• [REQUIRED WORK]
Please give the data below again in full, exactly as it stands.

• [EXERCISE INPUTS]
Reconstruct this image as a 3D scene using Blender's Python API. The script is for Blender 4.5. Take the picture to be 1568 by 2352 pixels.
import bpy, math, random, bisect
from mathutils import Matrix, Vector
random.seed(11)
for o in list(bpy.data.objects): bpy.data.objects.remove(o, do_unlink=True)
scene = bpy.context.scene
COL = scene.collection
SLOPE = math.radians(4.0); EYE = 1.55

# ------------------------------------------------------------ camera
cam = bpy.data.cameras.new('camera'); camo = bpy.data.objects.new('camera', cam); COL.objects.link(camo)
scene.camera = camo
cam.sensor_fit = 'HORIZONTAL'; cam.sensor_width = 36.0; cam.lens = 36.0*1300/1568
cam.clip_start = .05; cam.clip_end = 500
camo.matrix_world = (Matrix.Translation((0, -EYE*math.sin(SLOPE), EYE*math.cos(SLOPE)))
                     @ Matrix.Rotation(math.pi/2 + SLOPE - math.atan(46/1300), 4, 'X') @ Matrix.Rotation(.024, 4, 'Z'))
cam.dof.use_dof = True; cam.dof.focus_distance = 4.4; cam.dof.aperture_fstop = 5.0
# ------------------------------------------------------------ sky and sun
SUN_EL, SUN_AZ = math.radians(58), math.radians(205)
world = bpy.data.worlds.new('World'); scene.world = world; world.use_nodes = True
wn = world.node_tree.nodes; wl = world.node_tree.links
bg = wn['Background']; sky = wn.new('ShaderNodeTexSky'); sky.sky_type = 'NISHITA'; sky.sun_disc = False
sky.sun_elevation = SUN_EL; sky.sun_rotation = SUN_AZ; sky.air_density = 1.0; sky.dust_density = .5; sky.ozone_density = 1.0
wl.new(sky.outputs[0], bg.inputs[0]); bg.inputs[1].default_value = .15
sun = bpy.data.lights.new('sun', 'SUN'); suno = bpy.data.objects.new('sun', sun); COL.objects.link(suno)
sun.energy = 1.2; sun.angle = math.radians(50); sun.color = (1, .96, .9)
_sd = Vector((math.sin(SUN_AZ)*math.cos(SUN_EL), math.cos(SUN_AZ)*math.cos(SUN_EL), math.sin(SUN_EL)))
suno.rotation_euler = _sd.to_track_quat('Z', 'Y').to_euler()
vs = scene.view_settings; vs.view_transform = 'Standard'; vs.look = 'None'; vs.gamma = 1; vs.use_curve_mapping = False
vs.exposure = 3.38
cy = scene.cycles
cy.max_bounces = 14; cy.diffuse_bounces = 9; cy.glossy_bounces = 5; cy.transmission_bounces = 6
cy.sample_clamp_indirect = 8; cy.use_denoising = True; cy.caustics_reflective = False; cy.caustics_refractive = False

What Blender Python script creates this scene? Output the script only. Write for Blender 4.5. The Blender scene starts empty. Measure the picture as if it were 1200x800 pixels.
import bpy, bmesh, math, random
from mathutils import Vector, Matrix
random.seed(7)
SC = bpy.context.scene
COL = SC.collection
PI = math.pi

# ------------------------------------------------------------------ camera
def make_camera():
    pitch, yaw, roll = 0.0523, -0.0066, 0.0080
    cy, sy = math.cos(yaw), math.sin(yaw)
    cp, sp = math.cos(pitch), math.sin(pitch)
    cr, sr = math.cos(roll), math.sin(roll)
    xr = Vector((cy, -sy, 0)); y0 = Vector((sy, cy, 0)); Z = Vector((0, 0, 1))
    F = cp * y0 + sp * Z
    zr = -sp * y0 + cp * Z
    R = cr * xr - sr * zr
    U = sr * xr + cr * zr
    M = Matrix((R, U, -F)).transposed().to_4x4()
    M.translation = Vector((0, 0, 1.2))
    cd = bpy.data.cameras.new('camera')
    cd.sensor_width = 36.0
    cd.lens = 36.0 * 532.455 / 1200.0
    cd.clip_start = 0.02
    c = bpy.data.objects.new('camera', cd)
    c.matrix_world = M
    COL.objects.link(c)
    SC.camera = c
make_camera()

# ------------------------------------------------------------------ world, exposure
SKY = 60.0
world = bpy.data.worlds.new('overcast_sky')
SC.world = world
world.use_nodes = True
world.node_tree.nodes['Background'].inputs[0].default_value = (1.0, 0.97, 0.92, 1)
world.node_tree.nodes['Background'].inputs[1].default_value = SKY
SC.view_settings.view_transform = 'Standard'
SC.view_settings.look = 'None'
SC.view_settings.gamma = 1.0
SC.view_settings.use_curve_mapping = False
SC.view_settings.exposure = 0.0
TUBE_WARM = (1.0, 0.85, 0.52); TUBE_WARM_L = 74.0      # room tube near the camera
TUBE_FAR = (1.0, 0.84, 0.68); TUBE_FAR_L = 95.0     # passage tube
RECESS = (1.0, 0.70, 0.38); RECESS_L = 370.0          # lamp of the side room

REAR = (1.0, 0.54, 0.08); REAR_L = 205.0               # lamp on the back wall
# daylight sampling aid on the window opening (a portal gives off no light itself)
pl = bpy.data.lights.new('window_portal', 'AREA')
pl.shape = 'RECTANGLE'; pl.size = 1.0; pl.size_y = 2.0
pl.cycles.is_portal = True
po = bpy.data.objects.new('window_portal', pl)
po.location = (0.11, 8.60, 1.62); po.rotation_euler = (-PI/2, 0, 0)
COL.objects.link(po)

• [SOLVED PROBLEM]
Reconstruct this image as a 3D scene using Blender's Python API. The script is for Blender 4.5. Take the picture to be 1568 by 2352 pixels.
import bpy, math, random, bisect
from mathutils import Matrix, Vector
random.seed(11)
for o in list(bpy.data.objects): bpy.data.objects.remove(o, do_unlink=True)
scene = bpy.context.scene
COL = scene.collection
SLOPE = math.radians(4.0); EYE = 1.55

# ------------------------------------------------------------ camera
cam = bpy.data.cameras.new('camera'); camo = bpy.data.objects.new('camera', cam); COL.objects.link(camo)
scene.camera = camo
cam.sensor_fit = 'HORIZONTAL'; cam.sensor_width = 36.0; cam.lens = 36.0*1300/1568
cam.clip_start = .05; cam.clip_end = 500
camo.matrix_world = (Matrix.Translation((0, -EYE*math.sin(SLOPE), EYE*math.cos(SLOPE)))
                     @ Matrix.Rotation(math.pi/2 + SLOPE - math.atan(46/1300), 4, 'X') @ Matrix.Rotation(.024, 4, 'Z'))
cam.dof.use_dof = True; cam.dof.focus_distance = 4.4; cam.dof.aperture_fstop = 5.0
# ------------------------------------------------------------ sky and sun
SUN_EL, SUN_AZ = math.radians(58), math.radians(205)
world = bpy.data.worlds.new('World'); scene.world = world; world.use_nodes = True
wn = world.node_tree.nodes; wl = world.node_tree.links
bg = wn['Background']; sky = wn.new('ShaderNodeTexSky'); sky.sky_type = 'NISHITA'; sky.sun_disc = False
sky.sun_elevation = SUN_EL; sky.sun_rotation = SUN_AZ; sky.air_density = 1.0; sky.dust_density = .5; sky.ozone_density = 1.0
wl.new(sky.outputs[0], bg.inputs[0]); bg.inputs[1].default_value = .15
sun = bpy.data.lights.new('sun', 'SUN'); suno = bpy.data.objects.new('sun', sun); COL.objects.link(suno)
sun.energy = 1.2; sun.angle = math.radians(50); sun.color = (1, .96, .9)
_sd = Vector((math.sin(SUN_AZ)*math.cos(SUN_EL), math.cos(SUN_AZ)*math.cos(SUN_EL), math.sin(SUN_EL)))
suno.rotation_euler = _sd.to_track_quat('Z', 'Y').to_euler()
vs = scene.view_settings; vs.view_transform = 'Standard'; vs.look = 'None'; vs.gamma = 1; vs.use_curve_mapping = False
vs.exposure = 3.38
cy = scene.cycles
cy.max_bounces = 14; cy.diffuse_bounces = 9; cy.glossy_bounces = 5; cy.transmission_bounces = 6
cy.sample_clamp_indirect = 8; cy.use_denoising = True; cy.caustics_reflective = False; cy.caustics_refractive = False

What Blender Python script creates this scene? Output the script only. Write for Blender 4.5. The Blender scene starts empty. Measure the picture as if it were 1200x800 pixels.
import bpy, bmesh, math, random
from mathutils import Vector, Matrix
random.seed(7)
SC = bpy.context.scene
COL = SC.collection
PI = math.pi

# ------------------------------------------------------------------ camera
def make_camera():
    pitch, yaw, roll = 0.0523, -0.0066, 0.0080
    cy, sy = math.cos(yaw), math.sin(yaw)
    cp, sp = math.cos(pitch), math.sin(pitch)
    cr, sr = math.cos(roll), math.sin(roll)
    xr = Vector((cy, -sy, 0)); y0 = Vector((sy, cy, 0)); Z = Vector((0, 0, 1))
    F = cp * y0 + sp * Z
    zr = -sp * y0 + cp * Z
    R = cr * xr - sr * zr
    U = sr * xr + cr * zr
    M = Matrix((R, U, -F)).transposed().to_4x4()
    M.translation = Vector((0, 0, 1.2))
    cd = bpy.data.cameras.new('camera')
    cd.sensor_width = 36.0
    cd.lens = 36.0 * 532.455 / 1200.0
    cd.clip_start = 0.02
    c = bpy.data.objects.new('camera', cd)
    c.matrix_world = M
    COL.objects.link(c)
    SC.camera = c
make_camera()

# ------------------------------------------------------------------ world, exposure
SKY = 60.0
world = bpy.data.worlds.new('overcast_sky')
SC.world = world
world.use_nodes = True
world.node_tree.nodes['Background'].inputs[0].default_value = (1.0, 0.97, 0.92, 1)
world.node_tree.nodes['Background'].inputs[1].default_value = SKY
SC.view_settings.view_transform = 'Standard'
SC.view_settings.look = 'None'
SC.view_settings.gamma = 1.0
SC.view_settings.use_curve_mapping = False
SC.view_settings.exposure = 0.0
TUBE_WARM = (1.0, 0.85, 0.52); TUBE_WARM_L = 74.0      # room tube near the camera
TUBE_FAR = (1.0, 0.84, 0.68); TUBE_FAR_L = 95.0     # passage tube
RECESS = (1.0, 0.70, 0.38); RECESS_L = 370.0          # lamp of the side room

REAR = (1.0, 0.54, 0.08); REAR_L = 205.0               # lamp on the back wall
# daylight sampling aid on the window opening (a portal gives off no light itself)
pl = bpy.data.lights.new('window_portal', 'AREA')
pl.shape = 'RECTANGLE'; pl.size = 1.0; pl.size_y = 2.0
pl.cycles.is_portal = True
po = bpy.data.objects.new('window_portal', pl)
po.location = (0.11, 8.60, 1.62); po.rotation_euler = (-PI/2, 0, 0)
COL.objects.link(po)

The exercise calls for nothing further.